_Aim of the exercise_: Print verbatim the opening line of the material and every subsequent line through the one containing "except Exception: pass".

_Information shown_:

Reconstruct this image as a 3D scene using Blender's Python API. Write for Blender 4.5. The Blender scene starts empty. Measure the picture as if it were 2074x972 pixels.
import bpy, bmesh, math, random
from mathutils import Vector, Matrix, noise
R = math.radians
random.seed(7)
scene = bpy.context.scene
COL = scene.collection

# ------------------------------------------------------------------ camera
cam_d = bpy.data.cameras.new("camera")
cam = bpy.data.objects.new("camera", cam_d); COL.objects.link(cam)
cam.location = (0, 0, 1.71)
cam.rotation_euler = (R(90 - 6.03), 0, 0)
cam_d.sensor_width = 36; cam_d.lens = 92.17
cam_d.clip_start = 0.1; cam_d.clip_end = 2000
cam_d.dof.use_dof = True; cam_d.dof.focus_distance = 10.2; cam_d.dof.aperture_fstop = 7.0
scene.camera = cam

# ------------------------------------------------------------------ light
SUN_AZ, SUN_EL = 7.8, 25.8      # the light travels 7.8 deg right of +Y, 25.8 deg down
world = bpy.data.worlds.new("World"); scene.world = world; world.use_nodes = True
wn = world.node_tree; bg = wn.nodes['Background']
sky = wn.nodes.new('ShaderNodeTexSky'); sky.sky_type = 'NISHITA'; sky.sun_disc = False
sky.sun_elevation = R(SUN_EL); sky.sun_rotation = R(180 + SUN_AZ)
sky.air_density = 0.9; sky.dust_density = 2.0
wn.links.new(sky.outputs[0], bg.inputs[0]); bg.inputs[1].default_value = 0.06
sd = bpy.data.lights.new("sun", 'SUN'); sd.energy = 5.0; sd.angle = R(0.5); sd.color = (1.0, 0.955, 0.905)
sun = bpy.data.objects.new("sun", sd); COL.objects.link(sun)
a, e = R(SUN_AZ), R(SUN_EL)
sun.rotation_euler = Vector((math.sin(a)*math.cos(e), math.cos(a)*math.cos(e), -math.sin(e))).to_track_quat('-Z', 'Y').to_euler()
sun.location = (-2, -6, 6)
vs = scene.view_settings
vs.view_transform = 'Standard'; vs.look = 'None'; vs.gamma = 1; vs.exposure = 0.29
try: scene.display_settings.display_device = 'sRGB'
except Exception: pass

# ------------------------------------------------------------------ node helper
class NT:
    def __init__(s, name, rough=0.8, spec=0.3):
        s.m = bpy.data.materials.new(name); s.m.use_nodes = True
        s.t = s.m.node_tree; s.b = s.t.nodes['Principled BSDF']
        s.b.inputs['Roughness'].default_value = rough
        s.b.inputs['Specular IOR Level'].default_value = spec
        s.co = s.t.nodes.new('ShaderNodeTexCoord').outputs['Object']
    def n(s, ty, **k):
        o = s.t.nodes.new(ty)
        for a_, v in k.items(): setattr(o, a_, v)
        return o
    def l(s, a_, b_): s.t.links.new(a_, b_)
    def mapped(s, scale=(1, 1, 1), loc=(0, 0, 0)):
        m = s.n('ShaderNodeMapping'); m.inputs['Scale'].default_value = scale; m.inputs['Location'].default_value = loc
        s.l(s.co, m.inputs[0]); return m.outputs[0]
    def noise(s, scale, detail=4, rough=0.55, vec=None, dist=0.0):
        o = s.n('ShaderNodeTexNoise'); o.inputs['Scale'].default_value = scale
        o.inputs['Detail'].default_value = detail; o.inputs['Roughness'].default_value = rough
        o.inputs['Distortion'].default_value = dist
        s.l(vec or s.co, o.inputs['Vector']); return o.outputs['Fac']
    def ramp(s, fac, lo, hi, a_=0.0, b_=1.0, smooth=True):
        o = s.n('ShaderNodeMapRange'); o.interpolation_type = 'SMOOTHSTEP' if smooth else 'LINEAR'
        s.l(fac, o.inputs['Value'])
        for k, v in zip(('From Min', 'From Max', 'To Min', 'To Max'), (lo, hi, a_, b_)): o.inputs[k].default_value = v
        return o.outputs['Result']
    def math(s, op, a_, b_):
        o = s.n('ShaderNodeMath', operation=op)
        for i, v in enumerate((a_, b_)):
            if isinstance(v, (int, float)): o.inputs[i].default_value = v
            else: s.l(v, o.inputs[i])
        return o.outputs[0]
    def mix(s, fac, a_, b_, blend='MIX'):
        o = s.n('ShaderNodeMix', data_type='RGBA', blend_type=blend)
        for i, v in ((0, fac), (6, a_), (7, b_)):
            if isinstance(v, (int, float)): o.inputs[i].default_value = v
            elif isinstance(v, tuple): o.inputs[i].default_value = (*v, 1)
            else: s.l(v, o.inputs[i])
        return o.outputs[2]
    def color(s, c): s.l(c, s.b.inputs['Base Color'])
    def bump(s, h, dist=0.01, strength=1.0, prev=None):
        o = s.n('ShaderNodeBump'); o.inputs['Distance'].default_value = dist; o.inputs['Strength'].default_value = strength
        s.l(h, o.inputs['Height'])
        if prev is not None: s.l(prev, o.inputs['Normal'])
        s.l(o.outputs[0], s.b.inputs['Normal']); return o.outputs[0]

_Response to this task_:
Reconstruct this image as a 3D scene using Blender's Python API. Write for Blender 4.5. The Blender scene starts empty. Measure the picture as if it were 2074x972 pixels.
import bpy, bmesh, math, random
from mathutils import Vector, Matrix, noise
R = math.radians
random.seed(7)
scene = bpy.context.scene
COL = scene.collection

# ------------------------------------------------------------------ camera
cam_d = bpy.data.cameras.new("camera")
cam = bpy.data.objects.new("camera", cam_d); COL.objects.link(cam)
cam.location = (0, 0, 1.71)
cam.rotation_euler = (R(90 - 6.03), 0, 0)
cam_d.sensor_width = 36; cam_d.lens = 92.17
cam_d.clip_start = 0.1; cam_d.clip_end = 2000
cam_d.dof.use_dof = True; cam_d.dof.focus_distance = 10.2; cam_d.dof.aperture_fstop = 7.0
scene.camera = cam

# ------------------------------------------------------------------ light
SUN_AZ, SUN_EL = 7.8, 25.8      # the light travels 7.8 deg right of +Y, 25.8 deg down
world = bpy.data.worlds.new("World"); scene.world = world; world.use_nodes = True
wn = world.node_tree; bg = wn.nodes['Background']
sky = wn.nodes.new('ShaderNodeTexSky'); sky.sky_type = 'NISHITA'; sky.sun_disc = False
sky.sun_elevation = R(SUN_EL); sky.sun_rotation = R(180 + SUN_AZ)
sky.air_density = 0.9; sky.dust_density = 2.0
wn.links.new(sky.outputs[0], bg.inputs[0]); bg.inputs[1].default_value = 0.06
sd = bpy.data.lights.new("sun", 'SUN'); sd.energy = 5.0; sd.angle = R(0.5); sd.color = (1.0, 0.955, 0.905)
sun = bpy.data.objects.new("sun", sd); COL.objects.link(sun)
a, e = R(SUN_AZ), R(SUN_EL)
sun.rotation_euler = Vector((math.sin(a)*math.cos(e), math.cos(a)*math.cos(e), -math.sin(e))).to_track_quat('-Z', 'Y').to_euler()
sun.location = (-2, -6, 6)
vs = scene.view_settings
vs.view_transform = 'Standard'; vs.look = 'None'; vs.gamma = 1; vs.exposure = 0.29
try: scene.display_settings.display_device = 'sRGB'
except Exception: pass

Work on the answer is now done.